Claudia Tetreault-Percy is Canberra's poster child for sustainable fashion and second-hand style.
Combining retail work at Goodbyes second-hand store on Lonsdale Street with a teaching role in the fashion department at the Canberra Institute of Technology, Ms Tetreault-Percy knows a thing or two about how to slay in a sustainable way.
"My base style is probably quite classic to most people but I love a pop of colour and an accessory," she said.
"I'm all about earrings and bags and shoes."
In its 18 months of operation, Braddon consignment store Goodbyes has sold items for more than 3000 people from Canberra and the region. Their second-hand sales model is designed to keep quality items in circulation and another step away from most clothes' end destination; landfill.
Valuable items, often hardly worn and sometimes brand new, are resold for a fraction of their original price. The store and the clothes' onseller then split the sale 50/50.
Ms Tetreault-Percy said sellers range from well-dressed teens to fashionistas in their 70s, uptake growing "exponentially" as Canberra residents realise the opportunity to pass on their pieces.
"They know they have really good quality pieces they don't wear anymore," she said.
"They also understand that customers are looking for quality."

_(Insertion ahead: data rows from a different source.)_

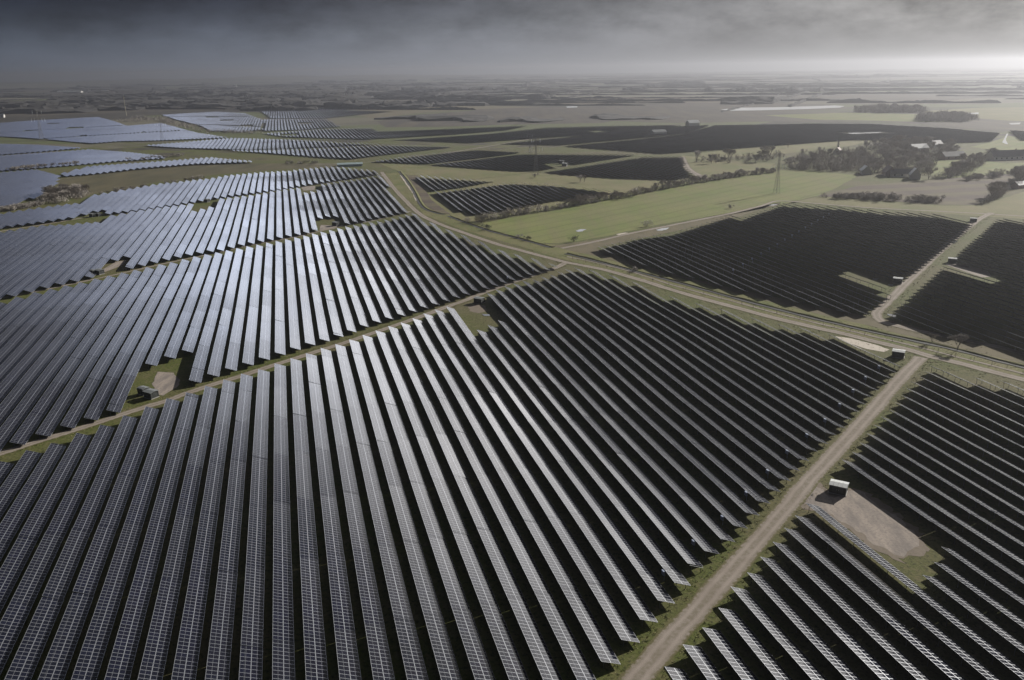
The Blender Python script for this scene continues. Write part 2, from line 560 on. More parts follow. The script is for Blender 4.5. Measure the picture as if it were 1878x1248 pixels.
def ribbon(name, pts, width, mat, z, step=6.0, wob=0.25, kind='structure'):
    P = smooth_line([at(*p) for p in pts], step)
    mb = MB()
    L = []
    s = 0.0
    for i, p in enumerate(P):
        a, b_ = P[max(0, i - 1)], P[min(len(P) - 1, i + 1)]
        d = (b_ - a).normalized()
        n = Vector((-d.y, d.x, 0))
        if i:
            s += (p - P[i - 1]).length
        wl, wr = width / 2 + rng.uniform(-wob, wob), width / 2 + rng.uniform(-wob, wob)
        L.append((p + n * wl, p - n * wr, s))
    for (a0, b0, s0), (a1, b1, s1) in zip(L, L[1:]):
        mb.face([(a0.x, a0.y, 0), (b0.x, b0.y, 0), (b1.x, b1.y, 0), (a1.x, a1.y, 0)], 0, [(0, s0), (1, s0), (1, s1), (0, s1)])
    o = mb.build(name, mat, loc=(0, 0, z))
    tag(o, kind=kind)
    return o, P


# fields round the plant (measured on the photograph, laid out on the ground)
sheet('green_field', [(885, 409), (1000, 389), (1120, 363), (1260, 334), (1400, 313), (1480, 313), (1575, 322), (1530, 347), (1500, 359),
                      (1424, 377), (1340, 391), (1200, 414), (1110, 434), (1030, 447), (985, 446), (900, 421)], M['green'], 0.02, 0.6)
sheet('meadow', [(690, 298), (760, 304), (880, 312), (990, 318), (1120, 330), (1230, 333), (1262, 327), (1300, 322), (1260, 331), (1110, 362), (980, 388),
                 (870, 408), (820, 396), (775, 378), (755, 348), (735, 316)], M['meadow'], 0.024, 0.6)
sheet('verge', [(700, 320), (735, 316), (755, 348), (775, 378), (820, 396), (880, 415), (985, 446), (1030, 450), (1090, 470), (1240, 508), (1420, 556),
                (1600, 600), (1878, 668), (1960, 690), (1960, 730), (1878, 700), (1690, 652), (1530, 610), (1340, 560), (1180, 512), (1040, 478), (860, 425), (780, 396), (735, 355)], M['verge'], 0.028, 0.5)
sheet('verge', [(1010, 452), (1110, 437), (1200, 418), (1340, 393), (1424, 378), (1432, 371), (1360, 397), (1236, 425), (1092, 455), (1222, 500), (1354, 531), (1577, 578), (1640, 590),
                (1878, 650), (1878, 668), (1600, 600), (1420, 556), (1240, 508), (1090, 470)], M['soil'], 0.032, 0.5)
sheet('ploughed_field', [(1500, 360), (1575, 341), (1640, 336), (1740, 328), (1878, 318), (1855, 345), (1790, 376), (1730, 376), (1560, 364)], M['plough'], 0.036, 0.6)
sheet('grass_strip', [(1424, 378), (1500, 361), (1560, 365), (1730, 378), (1800, 377), (1878, 352), (1990, 352), (1990, 420), (1878, 402), (1780, 396), (1610, 383), (1450, 371)], M['meadow'], 0.04, 0.5)
sheet('rough_field', [(103, 348), (110, 328), (165, 320), (260, 310), (360, 302), (461, 300), (600, 300), (640, 303), (560, 308), (480, 313), (400, 320), (290, 334), (170, 356), (140, 368)], M['rough'], 0.024, 0.8)
sheet('field', [(1000, 218), (1240, 226), (1380, 224), (1480, 223), (1600, 223), (1730, 231), (1840, 241), (1990, 246), (1990, 205), (1800, 200), (1560, 205), (1330, 205), (1100, 208)], M['heath'], 0.12, 4.0, step=40)
sheet('field', [(1380, 271), (1460, 266), (1540, 258), (1600, 258), (1560, 268), (1500, 276), (1420, 284), (1300, 290), (1270, 283)], M['meadow'], 0.08, 0.8)
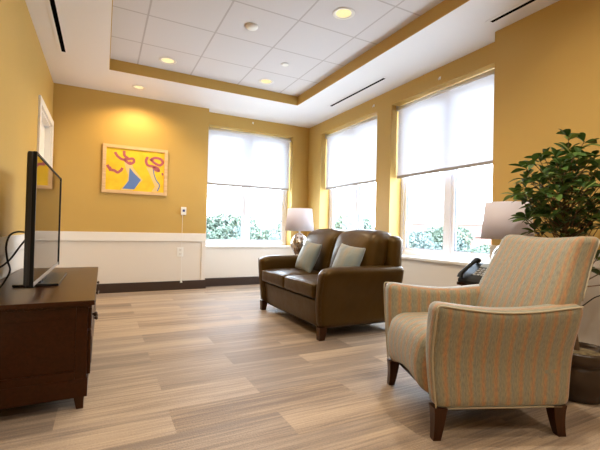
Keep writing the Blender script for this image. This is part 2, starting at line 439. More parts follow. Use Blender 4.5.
# ------------------------------------------------------------------ camera
EYE = Vector((0, 0, .9))
yaw, pit, rol = math.radians(27.3124), math.radians(.6536), math.radians(1.3810); FPX = 381.866
fw = Vector((math.sin(yaw)*math.cos(pit), math.cos(yaw)*math.cos(pit), math.sin(pit)))
r0 = Vector((math.cos(yaw), -math.sin(yaw), 0)); u0 = r0.cross(fw)
r1 = r0*math.cos(rol)+u0*math.sin(rol); u1 = u0*math.cos(rol)-r0*math.sin(rol)
cam = bpy.data.cameras.new('camera'); co = bpy.data.objects.new('camera', cam); COL.objects.link(co)
cam.sensor_width = 36; cam.lens = 36*FPX/600; cam.clip_start = .02; cam.clip_end = 600
mw = Matrix((r1, u1, -fw)).transposed().to_4x4(); mw.translation = EYE; co.matrix_world = mw
SC.camera = co

# ------------------------------------------------------------------ room shell
H = 2.65; TZ = 2.776; XL = -.59; XR = 2.975; XA = 3.125; YB = 5.63; YA = 5.79; YN = -2.6
XO = 3.40; YO = 6.05
WZ0, WZ1 = .62, 2.462
def struct(name, bm, mats, smooth=False, parent=None):
    o = link(name, bm, mats, parent, smooth)
    if parent is None: o['kind'] = 'structure'
    return o

struct('floor', bx(XL-.3, XO, YN-.3, YO, -.2, 0), M['floor'])
# ceiling: plaster soffit around a sunk field of tiles
TX0, TX1, TY0, TY1 = .018, 2.405, -1.7, 4.82
bm = bmesh.new()
for a in ((XL-.3, TX0, YN-.3, YO), (TX1, XO, YN-.3, YO), (TX0, TX1, YN-.3, TY0), (TX0, TX1, TY1, YO)):
    box(bm, a[0], a[1], a[2], a[3], H, H+.25, 0)
box(bm, TX0-.001, TX1+.001, TY0-.001, TY1+.001, TZ, TZ+.12, 1)
struct('ceiling', bm, [M['white'], M['tiles']])
bm = bmesh.new(); t = .006
box(bm, TX0, TX0+t, TY0, TY1, H+.001, TZ); box(bm, TX1-t, TX1, TY0, TY1, H+.001, TZ)
box(bm, TX0+t, TX1-t, TY0, TY0+t, H+.001, TZ); box(bm, TX0+t, TX1-t, TY1-t, TY1, H+.001, TZ)
struct('trim_1', bm, M['yellow'])

# walls: material 0 yellow above the chair rail, 1 cream wainscot below
RZ0, RZ1 = .687, .805
def wall_part(bm, x0, x1, y0, y1, z0=0, z1=H, split=RZ0+.03):
    if z0 < split < z1:
        box(bm, x0, x1, y0, y1, z0, split, 1); box(bm, x0, x1, y0, y1, split, z1, 0)
    else: box(bm, x0, x1, y0, y1, z0, z1, 0 if z0 >= split else 1)
bm = bmesh.new(); wall_part(bm, XL-.3, XL, YN-.3, 4.55); wall_part(bm, XL-.3, XL, 5.51, YO); wall_part(bm, XL-.3, XL, 4.55, 5.51, 2.08, H); box(bm, XL-.3, XL-.12, 4.55, 5.51, 0, 2.08, 0)
struct('wall_left', bm, [M['yellow'], M['cream']])
bm = bmesh.new(); wall_part(bm, XL, XO, YN-.3, YN)
struct('wall_front', bm, [M['yellow'], M['cream']])
# back wall: thicker on the left, thinner around window_1
BX0, BX1 = 1.352, 2.82
bm = bmesh.new()
wall_part(bm, XL, BX0, YB, YO)
box(bm, BX0, BX1, YA, YO, 0, WZ0-.03, 1); box(bm, BX0, BX1, YA, YO, WZ1, H, 0)
box(bm, BX1, XO, YA, YO, WZ0, H, 0); box(bm, BX1, XO, YA, YO, 0, WZ0, 1)
struct('wall_back', bm, [M['yellow'], M['cream']])
W2 = (3.94, 5.37); W3 = (2.19, 3.667); YE = 2.165
bm = bmesh.new()
wall_part(bm, XR, XO, YN, YE)
box(bm, XA, XO, YE, YA, 0, WZ0-.03, 1)
box(bm, XA, XO, YE, YA, WZ1, H, 0)
for a, b in ((YE, W3[0]), (W3[1], W2[0]), (W2[1], YA)): box(bm, XA, XO, a, b, WZ0-.03, WZ1, 0)
struct('wall_right', bm, [M['yellow'], M['cream']])

# chair rail
def railprof(bm, x0, x1, y0, y1): box(bm, x0, x1, y0, y1, RZ0, RZ1, 0, .004)
rt = .018
struct('trim_2', bx(XL+rt, BX0, YB-rt, YB, RZ0, RZ1, bev=.004), M['trimwhite'])
bm = bmesh.new(); box(bm, XL, XL+rt, YN, 4.48, RZ0, RZ1, 0, .004)
struct('trim_3', bm, M['trimwhite'])
struct('trim_4', bx(XR-rt, XR, YN, YE, RZ0, RZ1, bev=.004), M['trimwhite'])
# end strip of the wainscot beside the window recess
struct('trim_5', bx(BX0-.062, BX0, YB-.012, YB, .126, RZ0, bev=.003), M['cream'])
# baseboards
bt = .016; BH = .126
bm = bmesh.new(); box(bm, XL+bt, BX0, YB-bt, YB, 0, BH, 0, .004); box(bm, BX0, BX0+bt, YB-bt, YA-bt, 0, BH, 0, .003); box(bm, BX0+bt, XA, YA-bt, YA, 0, BH, 0, .004)
struct('baseboard_back', bm, M['basebrown'])
struct('baseboard_left', bx(XL, XL+bt, YN, 4.48, 0, BH, bev=.004), M['basebrown'])
bm = bmesh.new(); box(bm, XR-bt, XR, YN, YE, 0, BH, 0, .004); box(bm, XA-bt, XA, YE, YA-bt, 0, BH, 0, .004)
struct('baseboard_right', bm, M['basebrown'])

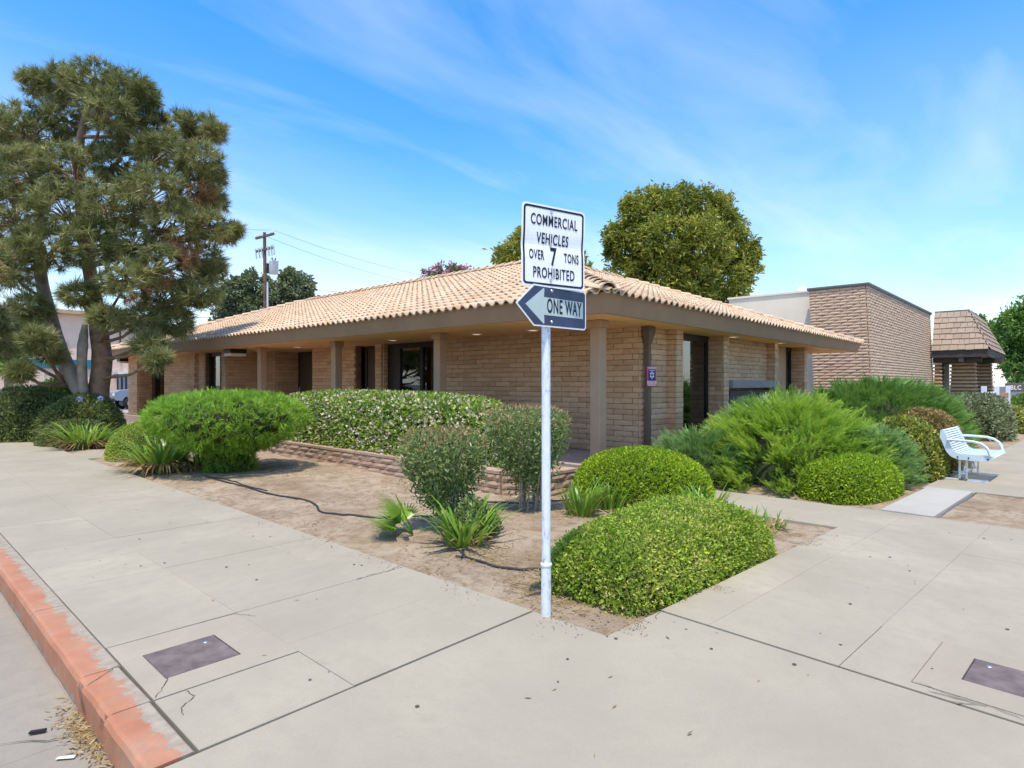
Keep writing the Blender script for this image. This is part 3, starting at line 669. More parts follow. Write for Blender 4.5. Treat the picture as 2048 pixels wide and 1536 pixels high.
# posts under the eaves
def post(x, y, w=.2):
    c = empty('column'); c.parent = bld; c.location = (x, y, 0)
    MB().bevbox(-w/2, w/2, -w/2, w/2, FZ, ZC-.004, .012).build('shaft', MT['post_paint'], c)
    MB().bevbox(-w/2-.03, w/2+.03, -w/2-.03, w/2+.03, ZC-.13, ZC-.003, .008).build('cap', MT['post_paint'], c)
for x, y in ((.9, .72), (.9, 4.62), (.9, 8.5), (.9, 12.45)): post(x, y)
# downspouts with scupper heads
def spout(x, y):
    c = empty('downspout'); c.parent = bld; c.location = (x, y, 0)
    MB().bevbox(-.045, .045, -.045, .045, .2, ZC-.3, .008).build('pipe', MT['spout_brown'], c)
    a = [(-.12, -.09), (.12, -.09), (.12, .045), (-.12, .045)]; b = [(-.05, -.05), (.05, -.05), (.05, .045), (-.05, .045)]
    mb = MB(); mb.add([(x_, y_, ZC-.01) for x_, y_ in a]+[(x_, y_, ZC-.10) for x_, y_ in a]+[(x_, y_, ZC-.33) for x_, y_ in b],
                      [(0, 1, 2, 3)]+[(i, 4+i, 4+(i+1) % 4, (i+1) % 4) for i in range(4)]+[(4+i, 8+i, 8+(i+1) % 4, 4+(i+1) % 4) for i in range(4)])
    mb.build('scupper_head', MT['spout_brown'], c)
spout(2.37, .62); spout(2.18, 15.17)
# soffit lights
for x, y in ((5.9, .45), (8.9, .4), (12.0, .35), (12.6, .33), (1.55, 4.2), (1.5, 7.0), (1.35, 9.3), (1.45, 11.4), (1.6, 2.7), (.55, 17.4)):
    c = empty('soffit_light'); c.parent = bld; c.location = (x, y, ZC)
    MB().lathe([(.135, -.001), (.135, -.014), (.105, -.018), (.10, -.012)], 0, 0, 20).build('trim_ring', MT['lamp_white'], c)
    MB().lathe([(.102, -.010), (.06, -.013), (0, -.014)], 0, 0, 20).build('diffuser', MT['lamp_lens'], c)
# windows
def window(x0, x1, y, face, mull=(), head=2.50, sill=.30, blinds=False, t=.06):
    """face 'l': opening runs along ly at depth lx=y ; 'r': along lx at depth ly=y"""
    c = empty('window'); c.parent = bld
    def bx(mb, a0, a1, d0, d1, z0, z1):
        if face == 'l': mb.box(d0, d1, a0, a1, z0, z1)
        else: mb.box(a0, a1, d0, d1, z0, z1)
        return mb
    f = MB(); bx(f, x0, x0+t, y-.05, y+.05, sill, head); bx(f, x1-t, x1, y-.05, y+.05, sill, head); bx(f, x0+t, x1-t, y-.048, y+.048, head-t, head); bx(f, x0+t, x1-t, y-.048, y+.048, sill, sill+t)
    bx(f, x0, x1, y-.06, y+.06, head, ZC-.004)
    f.build('frame', MT['dark_bronze'], c)
    for m_, w_ in mull: bx(MB(), m_-w_/2, m_+w_/2, y-.052, y+.052, sill+t, head-t).build('mullion', MT['dark_bronze'], c)
    ed = [x0+t]+[v for m_, w_ in mull for v in (m_-w_/2, m_+w_/2)]+[x1-t]
    for a, b in zip(ed[::2], ed[1::2]): bx(MB(), a, b, y-.004, y+.004, sill+t, head-t).build('pane', MT['glass'], c)
    if blinds:
        a, b = blinds; mb = MB(); z = sill+.1
        while z < head-.1:
            mb.add([(a, y+.10, z), (b, y+.10, z), (b, y+.135, z+.022), (a, y+.135, z+.022)] if face == 'r' else [(y+.10, a, z), (y+.10, b, z), (y+.135, b, z+.022), (y+.135, a, z+.022)], [(0, 1, 2, 3)]); z += .034
        mb.build('blind', MT['fascia_paint'], c)
    return c
window(6.37, 7.95, 2.45, 'l', ((7.02, .10),), blinds=None)
MB().box(2.43, 2.47, 7.95, 8.5, FZ, ZC-.004).build('side_panel', MT['dark_bronze'], bld)
window(15.64, 16.95, 1.25, 'l', ((16.05, .05),)); window(20.82, 22.28, 1.25, 'l', ((21.2, .05),))
window(3.56, 5.54, .90, 'r', ((4.12, .17),), blinds=(4.3, 5.4)); window(9.12, 9.75, .92, 'r'); window(10.9, 11.38, .92, 'r')
MB().box(9.75, 10.9, .88, .96, FZ, ZC-.004).build('infill_panel', MT['post_paint'], bld)
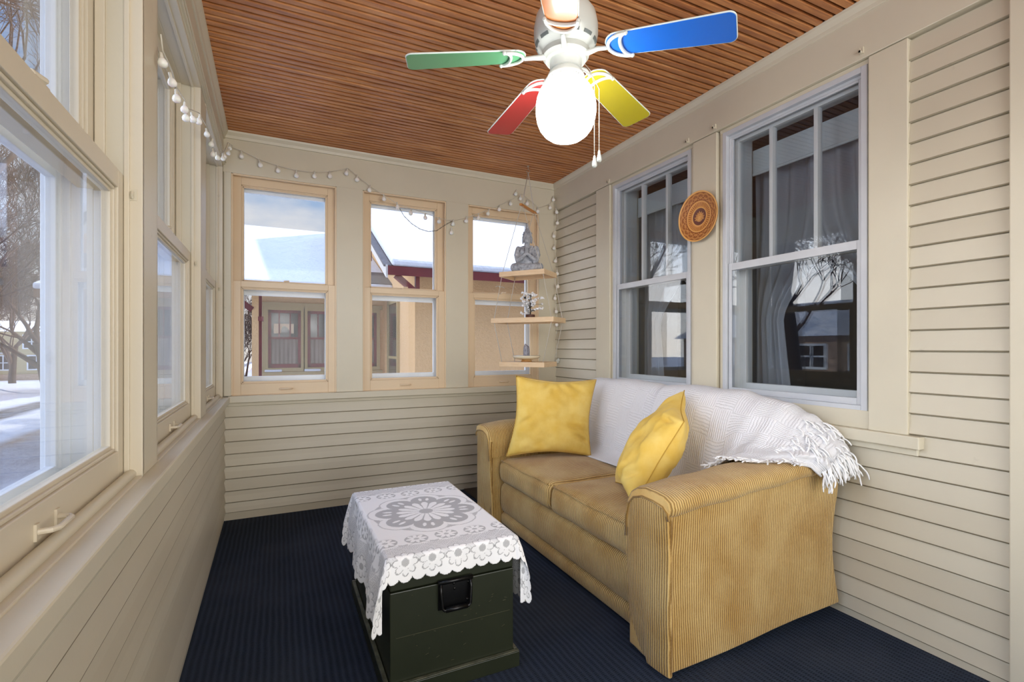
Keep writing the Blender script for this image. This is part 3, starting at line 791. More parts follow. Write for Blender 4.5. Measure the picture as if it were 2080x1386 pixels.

What to do about Canberran's penchant for consuming goods that become problematic waste streams, like textiles, is a focus of the circular economy strategy currently being developed by the ACT government.
Scheduled for release this year, the strategy will focus on five areas - food and organics, built environment, consumer goods, emerging and problematic waste streams and identifying space for circular economy businesses to cluster.
Ms Tetreault-Percy said one thing many sellers have in common is they've experienced the buyer's remorse that comes with overconsuming.
She said the trick to enjoying fashion responsibly was to remember it works on an approximate 20-year cycle.
"You can find trends that are happening right now in second-hand stores because that cycle kind of comes back around," Ms Tetreault-Percy said.
"When your knee-jerk reaction is to go into a store and buy something that's brand new because you want the latest thing, actually think about what kind of second-hand footprint you're contributing to."
Australians buy an average of 56 items of clothing each year, most of which are made from materials that are energy-intensive to produce and difficult to recycle.
Almost no textile repurposing infrastructure exists at a national scale, and second-hand stores are overwhelmed by unwearable donations.
In the ACT, there are around 21 charities with various exemptions from tip fees that allow them to dispose of clothes for free. The result is tonnes and tonnes going to landfill each year.
The Green Shed is one of the few facilities that accepts donations that has the capacity to ensure nothing gets thrown out.
However, owner Charlie Bigg-Wither admits what happens to the hundreds of kilograms dumped on their doorstep is problematic in a different way.
"If you ever come to our sheds in the January period, there's literally a queue out the gate like, 20, 30, 40 cars deep from 7.30am in the morning until five o'clock at night," he said.
Over summer, between two and three tonnes of clothes are dropped off at The Green Shed every day. The items that can't be sold at their second store in the city are either passed on to Koomarri - a social enterprise that employs people who have an intellectual disability and turns textiles into rags - or given away.
As Koomarri shuts down over the Christmas period, sorters at The Green Shed wheel out cages onto the shed floor and about 600 kilograms of clothes are given away at a time.
Mr Bigg-Wither said sometimes a cage is only out for five minutes before someone backs their vehicle up and takes the entire thing.
"We have a problem with dealers coming in, because they take it all and they send it overseas and sell it," he said.
"It's a little bit tricky for us, because, if they don't take it then it goes to the tip. But I mean, they're not doing it out of the kindness of their hearts, they're doing it because it's a business and that's how they make money."
Mr Bigg-Wither said they're only able to manage the influx of toys, furniture and clothes that comes in after Christmas each year because they've got the space to store it, trying to sort it and sell it is not an option.
"We just could not possibly deal with all the clothes that come in," he said.
"Also, some things are so cheap in the first place that you can't sell them for more than $2 anyway."
As part of its circular economy design, the ACT government is investigating ways to improve product stewardship for various products, including textiles.
They've also started a charity bin trial at the Hume Resource Management Centre to redirect textiles from landfill to Koomarri.
Labor backbencher Suzanne Orr pushed to have textiles included in investigations into circular economy opportunities.
She said the damage textiles do to the environment is significant as materials like polyester contain microplastics, and almost 100 per cent of it becomes waste.
Ms Orr said public feedback from the draft strategy has called for a push towards reusing and repurposing.
She said the ACT government was in a unique position to trial repurposing programs as it managers waste across the whole territory.
Ms Orr said she believed it was a question of improved coordination, rather than new infrastructure, when it came to recycling textiles.
"It varies as to what can be done with clothes, depending on what the material is or what the product is, and how it's been assembled, and how complex it is and how capable you are of pulling it apart," she said.
"There's an opportunity for us to get to the front of this so other jurisdictions can pick up and run with it too."